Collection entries
(begin)
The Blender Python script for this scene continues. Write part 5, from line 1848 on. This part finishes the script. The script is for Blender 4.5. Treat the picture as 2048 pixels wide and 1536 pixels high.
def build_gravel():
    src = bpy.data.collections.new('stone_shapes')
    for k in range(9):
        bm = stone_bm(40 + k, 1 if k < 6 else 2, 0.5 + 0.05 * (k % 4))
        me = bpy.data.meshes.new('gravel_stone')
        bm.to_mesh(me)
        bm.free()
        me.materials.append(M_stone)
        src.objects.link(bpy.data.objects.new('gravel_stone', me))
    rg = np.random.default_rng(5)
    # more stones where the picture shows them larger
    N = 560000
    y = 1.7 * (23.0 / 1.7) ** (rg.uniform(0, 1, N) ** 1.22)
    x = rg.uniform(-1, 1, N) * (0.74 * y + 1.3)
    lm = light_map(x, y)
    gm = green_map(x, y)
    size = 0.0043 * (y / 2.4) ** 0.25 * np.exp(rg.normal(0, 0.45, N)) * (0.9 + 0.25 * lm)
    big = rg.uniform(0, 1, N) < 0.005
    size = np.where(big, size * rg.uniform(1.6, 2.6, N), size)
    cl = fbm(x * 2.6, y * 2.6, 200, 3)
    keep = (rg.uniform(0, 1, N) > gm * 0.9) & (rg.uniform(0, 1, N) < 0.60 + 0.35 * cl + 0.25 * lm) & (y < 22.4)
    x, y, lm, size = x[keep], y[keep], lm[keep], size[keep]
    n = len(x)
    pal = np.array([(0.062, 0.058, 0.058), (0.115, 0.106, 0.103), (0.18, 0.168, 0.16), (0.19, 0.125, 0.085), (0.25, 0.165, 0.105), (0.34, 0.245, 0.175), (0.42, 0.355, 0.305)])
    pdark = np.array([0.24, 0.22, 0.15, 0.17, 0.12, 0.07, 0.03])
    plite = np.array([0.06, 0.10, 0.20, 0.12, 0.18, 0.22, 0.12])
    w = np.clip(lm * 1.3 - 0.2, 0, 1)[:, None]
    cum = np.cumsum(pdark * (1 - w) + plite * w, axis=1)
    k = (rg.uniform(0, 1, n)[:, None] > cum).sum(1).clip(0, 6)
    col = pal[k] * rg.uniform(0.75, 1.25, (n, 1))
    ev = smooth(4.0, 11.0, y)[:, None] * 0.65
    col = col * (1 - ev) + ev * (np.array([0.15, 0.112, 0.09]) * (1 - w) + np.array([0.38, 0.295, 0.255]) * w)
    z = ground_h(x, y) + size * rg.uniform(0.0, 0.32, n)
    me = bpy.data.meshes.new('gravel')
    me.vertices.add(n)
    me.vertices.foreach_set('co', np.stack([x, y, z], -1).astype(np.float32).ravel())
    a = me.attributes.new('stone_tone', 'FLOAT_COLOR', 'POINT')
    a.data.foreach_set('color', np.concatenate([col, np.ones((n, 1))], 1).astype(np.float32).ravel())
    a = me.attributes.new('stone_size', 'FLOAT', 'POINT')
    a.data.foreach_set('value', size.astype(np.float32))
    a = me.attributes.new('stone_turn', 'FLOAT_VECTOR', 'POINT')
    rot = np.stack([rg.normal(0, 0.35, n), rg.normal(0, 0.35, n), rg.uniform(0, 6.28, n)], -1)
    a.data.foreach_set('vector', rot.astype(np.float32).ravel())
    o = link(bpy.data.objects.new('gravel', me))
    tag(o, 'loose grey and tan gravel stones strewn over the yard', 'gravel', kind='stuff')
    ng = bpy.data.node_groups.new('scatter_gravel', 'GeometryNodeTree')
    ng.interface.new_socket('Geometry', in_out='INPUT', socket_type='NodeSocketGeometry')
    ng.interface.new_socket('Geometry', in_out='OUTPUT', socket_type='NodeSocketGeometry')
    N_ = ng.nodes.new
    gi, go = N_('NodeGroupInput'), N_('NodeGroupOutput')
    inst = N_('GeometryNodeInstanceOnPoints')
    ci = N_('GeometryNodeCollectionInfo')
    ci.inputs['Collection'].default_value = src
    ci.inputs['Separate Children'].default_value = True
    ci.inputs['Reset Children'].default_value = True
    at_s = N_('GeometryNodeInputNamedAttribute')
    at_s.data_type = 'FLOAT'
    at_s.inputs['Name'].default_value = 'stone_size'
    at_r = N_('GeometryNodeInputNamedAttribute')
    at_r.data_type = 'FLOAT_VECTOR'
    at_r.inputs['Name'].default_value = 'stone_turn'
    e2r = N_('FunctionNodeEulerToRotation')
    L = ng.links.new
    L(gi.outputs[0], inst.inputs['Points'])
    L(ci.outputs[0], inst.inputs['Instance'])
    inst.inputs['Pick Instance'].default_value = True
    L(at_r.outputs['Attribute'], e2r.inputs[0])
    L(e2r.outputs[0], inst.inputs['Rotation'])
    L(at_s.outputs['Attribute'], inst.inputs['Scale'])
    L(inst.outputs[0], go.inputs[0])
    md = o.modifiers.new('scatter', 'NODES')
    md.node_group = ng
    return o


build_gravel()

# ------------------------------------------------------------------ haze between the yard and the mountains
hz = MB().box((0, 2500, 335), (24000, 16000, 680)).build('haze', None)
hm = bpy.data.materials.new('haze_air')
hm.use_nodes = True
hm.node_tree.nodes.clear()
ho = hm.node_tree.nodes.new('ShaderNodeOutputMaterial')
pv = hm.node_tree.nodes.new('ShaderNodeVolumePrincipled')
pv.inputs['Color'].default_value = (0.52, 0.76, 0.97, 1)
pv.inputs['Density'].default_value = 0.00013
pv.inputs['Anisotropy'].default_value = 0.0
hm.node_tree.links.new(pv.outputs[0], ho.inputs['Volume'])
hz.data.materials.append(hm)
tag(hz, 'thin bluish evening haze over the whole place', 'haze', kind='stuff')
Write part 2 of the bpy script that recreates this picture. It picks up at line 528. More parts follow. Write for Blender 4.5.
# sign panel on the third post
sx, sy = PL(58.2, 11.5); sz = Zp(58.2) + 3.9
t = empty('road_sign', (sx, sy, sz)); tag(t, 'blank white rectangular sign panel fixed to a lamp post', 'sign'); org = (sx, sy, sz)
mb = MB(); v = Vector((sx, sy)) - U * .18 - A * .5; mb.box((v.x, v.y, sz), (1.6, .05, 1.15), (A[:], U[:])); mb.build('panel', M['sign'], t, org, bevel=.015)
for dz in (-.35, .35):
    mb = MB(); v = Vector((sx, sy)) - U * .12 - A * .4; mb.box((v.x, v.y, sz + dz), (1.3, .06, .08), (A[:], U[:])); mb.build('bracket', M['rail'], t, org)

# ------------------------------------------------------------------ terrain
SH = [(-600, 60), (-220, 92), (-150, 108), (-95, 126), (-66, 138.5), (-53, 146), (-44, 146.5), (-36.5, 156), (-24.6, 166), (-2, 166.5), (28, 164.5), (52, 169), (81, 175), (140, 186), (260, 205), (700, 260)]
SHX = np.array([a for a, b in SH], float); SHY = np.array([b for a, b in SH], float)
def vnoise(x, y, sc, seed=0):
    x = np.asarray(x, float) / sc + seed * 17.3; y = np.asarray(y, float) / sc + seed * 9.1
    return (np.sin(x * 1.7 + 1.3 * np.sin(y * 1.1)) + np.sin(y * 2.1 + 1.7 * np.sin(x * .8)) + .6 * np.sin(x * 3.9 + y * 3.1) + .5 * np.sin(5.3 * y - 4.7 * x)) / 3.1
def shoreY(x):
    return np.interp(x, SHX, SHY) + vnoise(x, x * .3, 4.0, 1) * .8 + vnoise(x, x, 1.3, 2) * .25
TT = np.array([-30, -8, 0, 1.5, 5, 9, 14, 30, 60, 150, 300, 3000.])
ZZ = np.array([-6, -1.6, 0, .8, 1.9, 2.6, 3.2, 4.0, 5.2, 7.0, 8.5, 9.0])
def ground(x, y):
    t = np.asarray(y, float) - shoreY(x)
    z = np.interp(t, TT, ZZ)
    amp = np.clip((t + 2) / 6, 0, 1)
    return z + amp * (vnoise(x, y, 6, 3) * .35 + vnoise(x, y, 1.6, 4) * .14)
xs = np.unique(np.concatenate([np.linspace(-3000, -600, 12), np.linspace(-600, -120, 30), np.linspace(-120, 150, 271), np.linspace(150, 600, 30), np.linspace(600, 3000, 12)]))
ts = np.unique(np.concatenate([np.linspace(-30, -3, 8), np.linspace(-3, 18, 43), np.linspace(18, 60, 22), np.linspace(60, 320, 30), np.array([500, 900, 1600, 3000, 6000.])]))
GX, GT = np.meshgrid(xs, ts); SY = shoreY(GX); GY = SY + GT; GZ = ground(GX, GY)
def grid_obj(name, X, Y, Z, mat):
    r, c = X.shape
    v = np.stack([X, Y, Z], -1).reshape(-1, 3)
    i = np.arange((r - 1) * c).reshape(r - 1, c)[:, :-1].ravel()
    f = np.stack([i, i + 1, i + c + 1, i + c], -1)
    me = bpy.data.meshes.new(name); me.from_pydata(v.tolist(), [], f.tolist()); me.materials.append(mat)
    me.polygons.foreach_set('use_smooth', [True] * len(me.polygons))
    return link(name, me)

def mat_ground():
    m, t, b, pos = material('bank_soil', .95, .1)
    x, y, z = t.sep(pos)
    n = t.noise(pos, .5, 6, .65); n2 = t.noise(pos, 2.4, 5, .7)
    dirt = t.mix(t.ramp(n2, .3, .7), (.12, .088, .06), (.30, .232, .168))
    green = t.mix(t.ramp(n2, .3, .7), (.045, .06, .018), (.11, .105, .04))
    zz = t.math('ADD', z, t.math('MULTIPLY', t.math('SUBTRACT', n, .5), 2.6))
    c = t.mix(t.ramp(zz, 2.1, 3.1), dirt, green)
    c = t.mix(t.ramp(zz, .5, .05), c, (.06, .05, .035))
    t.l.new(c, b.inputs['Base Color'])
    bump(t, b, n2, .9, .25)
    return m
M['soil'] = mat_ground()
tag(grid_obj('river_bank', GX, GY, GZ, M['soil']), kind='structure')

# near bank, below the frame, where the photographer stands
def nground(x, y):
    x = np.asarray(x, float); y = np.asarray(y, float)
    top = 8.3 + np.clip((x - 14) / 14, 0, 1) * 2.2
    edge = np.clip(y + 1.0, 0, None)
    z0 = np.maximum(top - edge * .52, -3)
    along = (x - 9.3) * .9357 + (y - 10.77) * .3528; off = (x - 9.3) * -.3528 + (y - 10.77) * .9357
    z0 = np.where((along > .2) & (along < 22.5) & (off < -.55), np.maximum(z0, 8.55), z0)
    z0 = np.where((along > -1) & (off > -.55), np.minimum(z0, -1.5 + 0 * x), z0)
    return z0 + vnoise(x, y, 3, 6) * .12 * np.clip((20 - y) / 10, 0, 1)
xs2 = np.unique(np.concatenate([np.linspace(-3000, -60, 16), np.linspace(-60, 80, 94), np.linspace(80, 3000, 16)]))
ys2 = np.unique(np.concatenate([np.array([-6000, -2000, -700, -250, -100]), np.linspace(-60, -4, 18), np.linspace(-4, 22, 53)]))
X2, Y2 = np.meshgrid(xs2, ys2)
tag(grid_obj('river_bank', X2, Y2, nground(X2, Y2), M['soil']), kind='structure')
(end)
**Instruction**
Look above for lines with the word "part" and copy them all.

**Written response**
The Blender Python script for this scene continues. Write part 5, from line 1848 on. This part finishes the script. The script is for Blender 4.5. Treat the picture as 2048 pixels wide and 1536 pixels high.
Write part 2 of the bpy script that recreates this picture. It picks up at line 528. More parts follow. Write for Blender 4.5.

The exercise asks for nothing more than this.